O decreto 11.075/2022 traz a obrigatoriedade de um plano de mitigação de gases de efeito estufa pelas autoridades, com metas de redução definidas – o que tem sido esperado do Brasil desde a última conferência do clima, quando o País falhou em não apresentar metas definidas.
Entre outros pontos, o decreto traz o conceito de crédito de metano, a possibilidade do registro da pegada de carbono de processos e atividades, o carbono de vegetação nativa – que chega a 280 milhões de hectares em propriedades rurais, o carbono do solo – fixado durante o processo produtivo, e o carbono azul – presente nas áreas marinhas e fluviais.
O diretor de Projetos do Centro Brasil no Clima, Willian Wills, explica que o decreto cria um registro único de créditos de carbono (Sinare – Sistema Nacional de Redução de Emissões de GEE) e classifica os créditos como ativos financeiros.
“O decreto se baseia na futura elaboração de planos setoriais, que deverão estabelecer metas setoriais gradativas de redução de emissões e definindo que os créditos de carbono utilizados para o cumprimento das metas deverão estar registrados no Sinare. Estes planos setoriais deverão ser aprovados pelo Comitê Interministerial de Mudança do Clima e Crescimento Verde, mas ainda não há definição de prazos e regras específicas”, afirmou.
Texto vago, não define setores nem prazos
Para especialistas ouvidos pela Agência Nossa, o texto saiu vago, sem especificar planos para setores nem prazos definidos. A minuta do decreto que circulava dias antes nominava setores – eram nove –, com nomes aos bois. Mas não aparecem no texto final. O decreto informa que estes setores (que não diz quais) “poderão” (não é uma obrigação) apresentar curva de redução de emissões em 180 dias.
O pesquisador do Instituto Climainfo, Shigueo Watanabe, afirma que, em primeiro lugar, as metas climáticas deveriam explicitar qual a parte da meta que cabe a este mercado tratar. É a partir daí, explica, que deveriam nascer os planos setoriais: quanto que a siderurgia poderia reduzir, o cimento, e assim por diante.
“O decreto não faz nem isso. Haverão planos setoriais desconectados da NDC. Falta a espinha dorsal desse mercado. Ele nasce invertebrado”, disse à Agência Nossa.
Outro ponto importante: se haverá metas, tem que indicar que haverá punições para quem não cumprí-las. O decreto sequer menciona isso.

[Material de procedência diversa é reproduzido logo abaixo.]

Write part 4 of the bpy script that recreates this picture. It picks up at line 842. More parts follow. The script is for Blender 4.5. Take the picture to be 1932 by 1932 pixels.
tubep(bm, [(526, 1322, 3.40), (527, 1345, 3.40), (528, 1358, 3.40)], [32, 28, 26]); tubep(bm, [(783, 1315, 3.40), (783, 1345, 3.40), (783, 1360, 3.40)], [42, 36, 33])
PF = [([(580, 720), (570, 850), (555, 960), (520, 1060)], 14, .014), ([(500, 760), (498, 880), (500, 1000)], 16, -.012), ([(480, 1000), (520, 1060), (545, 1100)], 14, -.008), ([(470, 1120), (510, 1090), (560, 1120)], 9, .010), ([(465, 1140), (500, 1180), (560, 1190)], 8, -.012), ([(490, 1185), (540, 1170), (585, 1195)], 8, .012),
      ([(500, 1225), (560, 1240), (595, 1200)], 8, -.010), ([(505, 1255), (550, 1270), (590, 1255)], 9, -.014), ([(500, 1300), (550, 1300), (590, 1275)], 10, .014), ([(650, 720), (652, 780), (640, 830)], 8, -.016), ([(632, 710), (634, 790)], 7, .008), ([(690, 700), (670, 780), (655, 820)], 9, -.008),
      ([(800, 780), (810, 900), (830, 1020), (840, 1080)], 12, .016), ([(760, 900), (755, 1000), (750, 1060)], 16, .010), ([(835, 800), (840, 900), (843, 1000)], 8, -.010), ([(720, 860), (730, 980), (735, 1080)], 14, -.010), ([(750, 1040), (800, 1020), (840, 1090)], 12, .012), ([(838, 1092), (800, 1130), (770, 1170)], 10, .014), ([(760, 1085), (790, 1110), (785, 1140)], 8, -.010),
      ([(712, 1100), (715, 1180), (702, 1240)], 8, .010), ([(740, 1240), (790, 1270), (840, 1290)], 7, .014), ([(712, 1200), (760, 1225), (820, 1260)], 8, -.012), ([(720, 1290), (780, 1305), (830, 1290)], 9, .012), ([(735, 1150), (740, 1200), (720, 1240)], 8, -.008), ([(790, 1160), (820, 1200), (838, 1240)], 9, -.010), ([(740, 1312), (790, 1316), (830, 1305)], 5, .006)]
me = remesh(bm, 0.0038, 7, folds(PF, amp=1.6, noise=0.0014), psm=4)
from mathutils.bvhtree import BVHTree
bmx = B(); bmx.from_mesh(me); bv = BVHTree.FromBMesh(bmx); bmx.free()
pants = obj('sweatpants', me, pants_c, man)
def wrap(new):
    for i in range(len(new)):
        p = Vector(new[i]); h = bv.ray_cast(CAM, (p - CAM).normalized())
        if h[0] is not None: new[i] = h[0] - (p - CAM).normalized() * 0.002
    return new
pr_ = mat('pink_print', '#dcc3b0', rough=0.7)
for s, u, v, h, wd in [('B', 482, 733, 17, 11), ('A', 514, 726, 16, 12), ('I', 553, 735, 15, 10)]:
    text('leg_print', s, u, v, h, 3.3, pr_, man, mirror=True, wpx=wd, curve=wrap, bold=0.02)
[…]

“O mercado do decreto que já era invertebrado, nasce banguela, sem dentes para morder os faltantes. Quanto a ser um decreto, ele é quase um daqueles instrumentos infralegais que o Ricardo Salles citou falando das boiadas. O que esse decreto fez com um canetada, um outro o desfaz ou desfigura. A segurança jurídica que ele cria é zero. Alguns setores até podem apresentar planos, sabendo que são para ingles ver”, dispara.